For any ~i~ and ~j~, we consider when they are possibly used as ~a = i~ and ~b = j~ (in any one of the queries).

First, if there exists ~k~ satisfying ~i < k < j~ and ~A_k \ge A_j~, we do not need to consider the solution with ~a = i~ and ~b = j~ because if we put ~b = k~, we get a solution which is not worse than it.

Second, if ~A_i \le A_j~ and there exists ~k~ satisfying ~i < k < j~ and ~A_i \le A_k \le A_j~, we do not need to consider the solution with ~a = i~ and ~b = j~ because if we put ~a = k~, we get a solution which is not worse than it.

By the above two reasons, the number of pairs ~i, j~ we need only consider is ~\mathcal{O}(N)~. We can list all such pairs if for each ~i~ from ~N~ to ~1~, we keep the set of candidate ~j~'s. We get a list of pairs ~i, j~ which are candidates of ~a, b~.

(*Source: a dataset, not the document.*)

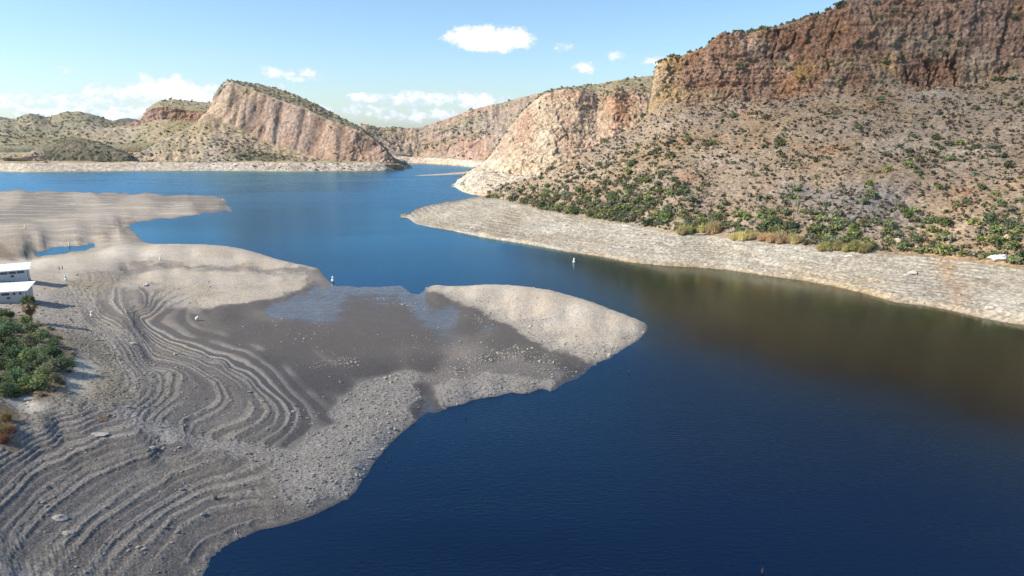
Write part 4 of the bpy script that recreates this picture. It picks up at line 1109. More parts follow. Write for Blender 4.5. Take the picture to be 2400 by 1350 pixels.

Then, we process the queries. For each ~t~ from ~N~ to ~1~, we keep a sequence ~v~. Here the ~x~-th value of the sequence ~v~ is defined as the maximum of the sum ~A_a+A_b+A_c~ for ~a, b, c~ (~b-a \le c-b~) satisfying ~t \le a < b < c = x~.

Once we can keep the sequence ~v~, it is easy to answer the queries.

Let us consider how the sequence ~v~ varies if we change ~t~ from ~s+1~ to ~s~. For each pair ~i, j~ of a candidate of ~a, b~ as above satisfying ~s = i~, for every ~k~ with ~2j-i \le k~, we have

$$\displaystyle v_k = \max(v_k, A_i+A_j+A_k)$$

Using Segment Tree, we can update a candidate in ~\mathcal{O}(\log N)~ time. We can calculate the answer for each query in ~\mathcal{O}(\log N)~ time. Therefore, we can solve this task in ~\mathcal{O}((N+Q) \log N)~ time.